Imagination, Fantasy, and Escapism
But why is there such a desire for beauty? Follow the paradigm. Fantasy and things weird? Ah, there’s the rub. We desire things that stretch the imagination, that seem beyond nature, because there is such a thing as being beyond nature. There is such a thing as the imperceptible. There’s a need to engage the imagination. But just as with the other desires, there must be a check. Fantasy can often become escapism.
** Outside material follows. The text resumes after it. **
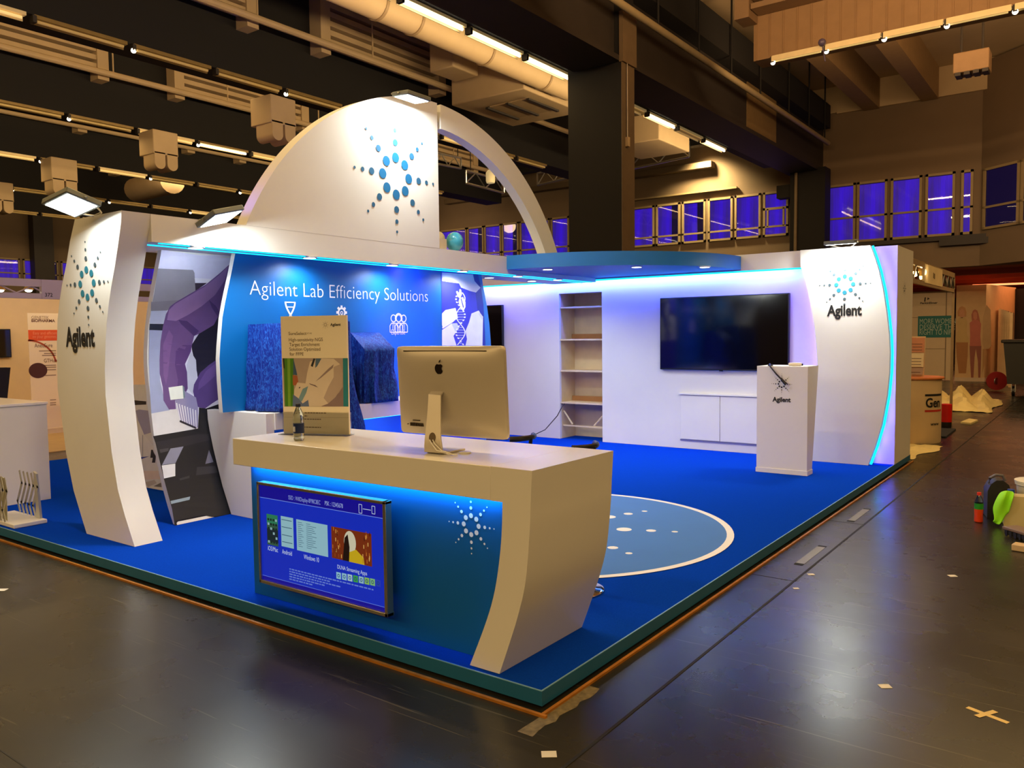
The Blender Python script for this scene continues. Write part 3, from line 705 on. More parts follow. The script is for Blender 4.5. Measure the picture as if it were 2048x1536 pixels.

Maybe it’s not the escapism of the made-up worlds of other authors and producers, but your own. If only you married this person instead of that person. If only you had that job instead of this one. If only… If only
is an imaginative phrase, many times betraying the abuse of a good desire. Of course, there’s a vast difference between if only I married so-and-so
and if only the 49ers played the first three-quarters of this year’s Superbowl like they did the last quarter.
And rightfully so, though I would still question you on being a San Fran fan.
The imagination is a gift that we should engage and celebrate. Let us celebrate the victories of the good guys of Middle Earth. Let us cheer Aslan, the good but unsafe lion. Let us see ourselves in the brokenness and hope for redemption of Jack, Kate, Sawyer, and Locke. Let us praise good music, and marvel at magic. But let us also condemn the flight of the present where God has sovereignly placed us to conform us to the image of his Son (Romans 8:28-29). And Twilight. Let us condemn Twilight—the gift of imagination can be abused.